Exercise prompt: Repeat, exactly and in full, the lines of the listing below, but without any pictures.

Data excerpt:
━━━━
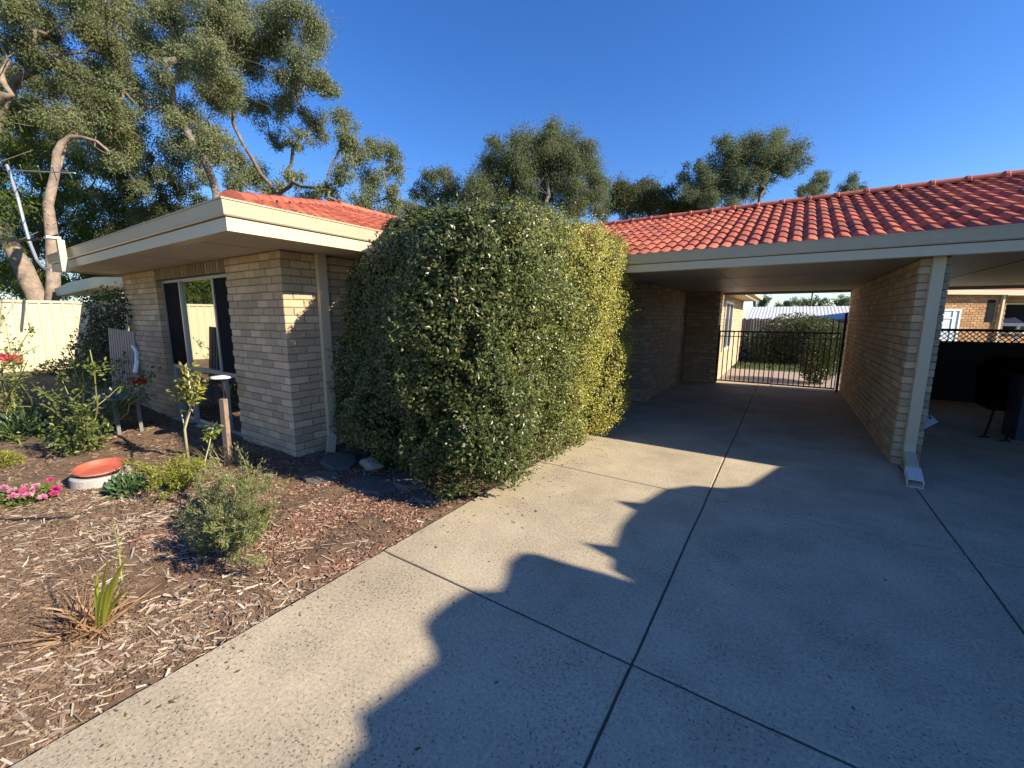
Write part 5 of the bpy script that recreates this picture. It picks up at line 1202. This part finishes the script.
def planter(label, px, py, sx, sy, h):
    c = gp(px, py); t = thing('planter_box', label, 'planter', c, 'planters by the wall end'); mb = MB(); z0_ = c[2] - 0.03
    x0, x1, y0, y1 = c[0] - sx / 2, c[0] + sx / 2, c[1], c[1] + sy; tt = 0.03
    mb.box(x0, x1, y0, y0 + tt, z0_, z0_ + h); mb.box(x0, x1, y1 - tt, y1, z0_, z0_ + h); mb.box(x0, x0 + tt, y0 + tt, y1 - tt, z0_, z0_ + h); mb.box(x1 - tt, x1, y0 + tt, y1 - tt, z0_, z0_ + h); mb.build('box', m_greyconc, t)
    mb = MB(); mb.box(x0 + tt, x1 - tt, y0 + tt, y1 - tt, z0_, z0_ + h - 0.05); mb.build('soil', m_soil, t)
planter('low grey square planter behind the rose canes', 93, 408, 0.45, 0.4, 0.30)
planter('taller pale planter in front of the slatted chair', 122, 402, 0.3, 0.3, 0.42)
# hedge strip and dark shrubs along the fence
bushy('fence_shrub', 'dark green shrub at the foot of the cream fence, behind the roses', [((-13.7, 2.3, 0.42), (0.5, 0.5, 0.26)), ((-13.4, 3.0, 0.6), (0.6, 0.5, 0.45))], 0.06, (0.03, 0.045, 0.015), (0.07, 0.09, 0.03), 2600)
bushy('fence_shrub', 'loose green shrub in front of the shaded part of the fence', [((-11.6, 2.15, 0.6), (0.4, 0.3, 0.5)), ((-11.5, 2.25, 1.1), (0.35, 0.25, 0.35))], 0.06, (0.06, 0.085, 0.03), (0.13, 0.16, 0.055), 1500, shell=0.7)

# --- dry leaf litter along the bush and the drive edge
n_ = 260; lx = np.concatenate([rng.normal(-1.78, 0.13, 150), rng.normal(-2.15, 0.12, 60), rng.uniform(-1.7, 0.9, 50)]); ly = np.concatenate([rng.uniform(2.6, 6.1, 150), rng.uniform(0.2, 2.6, 60), rng.uniform(0.8, 6.5, 50)])
lx = np.maximum(lx, -2.25)
d = rdir(n_); d[:, 2] *= 0.15; d = unit(d); nn_ = unit(rdir(n_) * 0.35 + np.array([0, 0, 1.0]))
tag(leaves('leaf_litter', np.stack([lx, ly, np.full(n_, 0.004)], 1), d, rng.uniform(0.012, 0.035, n_), 0.012, mixcol((0.10, 0.06, 0.03), (0.26, 0.19, 0.09), n_), m_leafd, None, nrm=nn_), kind='stuff')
━━━━
Solution to this problem:
Write part 5 of the bpy script that recreates this picture. It picks up at line 1202. This part finishes the script.
def planter(label, px, py, sx, sy, h):
    c = gp(px, py); t = thing('planter_box', label, 'planter', c, 'planters by the wall end'); mb = MB(); z0_ = c[2] - 0.03
    x0, x1, y0, y1 = c[0] - sx / 2, c[0] + sx / 2, c[1], c[1] + sy; tt = 0.03
    mb.box(x0, x1, y0, y0 + tt, z0_, z0_ + h); mb.box(x0, x1, y1 - tt, y1, z0_, z0_ + h); mb.box(x0, x0 + tt, y0 + tt, y1 - tt, z0_, z0_ + h); mb.box(x1 - tt, x1, y0 + tt, y1 - tt, z0_, z0_ + h); mb.build('box', m_greyconc, t)
    mb = MB(); mb.box(x0 + tt, x1 - tt, y0 + tt, y1 - tt, z0_, z0_ + h - 0.05); mb.build('soil', m_soil, t)
planter('low grey square planter behind the rose canes', 93, 408, 0.45, 0.4, 0.30)
planter('taller pale planter in front of the slatted chair', 122, 402, 0.3, 0.3, 0.42)
# hedge strip and dark shrubs along the fence
bushy('fence_shrub', 'dark green shrub at the foot of the cream fence, behind the roses', [((-13.7, 2.3, 0.42), (0.5, 0.5, 0.26)), ((-13.4, 3.0, 0.6), (0.6, 0.5, 0.45))], 0.06, (0.03, 0.045, 0.015), (0.07, 0.09, 0.03), 2600)
bushy('fence_shrub', 'loose green shrub in front of the shaded part of the fence', [((-11.6, 2.15, 0.6), (0.4, 0.3, 0.5)), ((-11.5, 2.25, 1.1), (0.35, 0.25, 0.35))], 0.06, (0.06, 0.085, 0.03), (0.13, 0.16, 0.055), 1500, shell=0.7)

# --- dry leaf litter along the bush and the drive edge
n_ = 260; lx = np.concatenate([rng.normal(-1.78, 0.13, 150), rng.normal(-2.15, 0.12, 60), rng.uniform(-1.7, 0.9, 50)]); ly = np.concatenate([rng.uniform(2.6, 6.1, 150), rng.uniform(0.2, 2.6, 60), rng.uniform(0.8, 6.5, 50)])
lx = np.maximum(lx, -2.25)
d = rdir(n_); d[:, 2] *= 0.15; d = unit(d); nn_ = unit(rdir(n_) * 0.35 + np.array([0, 0, 1.0]))
tag(leaves('leaf_litter', np.stack([lx, ly, np.full(n_, 0.004)], 1), d, rng.uniform(0.012, 0.035, n_), 0.012, mixcol((0.10, 0.06, 0.03), (0.26, 0.19, 0.09), n_), m_leafd, None, nrm=nn_), kind='stuff')